-- What you will do --
Wherever the word "scene" shows up in a line, please copy that line.

-- Data block --
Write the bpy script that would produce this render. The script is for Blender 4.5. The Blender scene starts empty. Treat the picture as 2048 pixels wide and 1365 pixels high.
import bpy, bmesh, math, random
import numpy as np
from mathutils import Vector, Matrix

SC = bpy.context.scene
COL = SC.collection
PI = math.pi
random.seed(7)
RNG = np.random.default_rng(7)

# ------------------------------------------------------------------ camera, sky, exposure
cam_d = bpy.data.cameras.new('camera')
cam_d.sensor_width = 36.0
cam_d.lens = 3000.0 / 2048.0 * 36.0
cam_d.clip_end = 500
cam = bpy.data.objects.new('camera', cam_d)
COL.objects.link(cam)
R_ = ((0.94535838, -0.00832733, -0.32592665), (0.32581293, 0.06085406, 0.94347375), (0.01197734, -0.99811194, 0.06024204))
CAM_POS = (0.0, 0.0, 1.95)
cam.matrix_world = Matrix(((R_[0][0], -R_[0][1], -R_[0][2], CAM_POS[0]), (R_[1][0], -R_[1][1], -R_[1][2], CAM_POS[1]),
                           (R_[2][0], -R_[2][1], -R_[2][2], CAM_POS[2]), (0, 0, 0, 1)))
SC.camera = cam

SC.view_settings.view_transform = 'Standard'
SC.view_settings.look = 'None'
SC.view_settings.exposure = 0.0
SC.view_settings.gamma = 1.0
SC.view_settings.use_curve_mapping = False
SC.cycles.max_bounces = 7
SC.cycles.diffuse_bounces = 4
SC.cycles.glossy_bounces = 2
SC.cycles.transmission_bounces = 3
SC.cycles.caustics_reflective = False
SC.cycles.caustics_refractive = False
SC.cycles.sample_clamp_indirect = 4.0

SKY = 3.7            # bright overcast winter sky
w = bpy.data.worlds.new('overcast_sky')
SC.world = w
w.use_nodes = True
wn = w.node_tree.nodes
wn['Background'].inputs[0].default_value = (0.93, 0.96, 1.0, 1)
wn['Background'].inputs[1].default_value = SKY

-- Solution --
Write the bpy script that would produce this render. The script is for Blender 4.5. The Blender scene starts empty. Treat the picture as 2048 pixels wide and 1365 pixels high.
SC = bpy.context.scene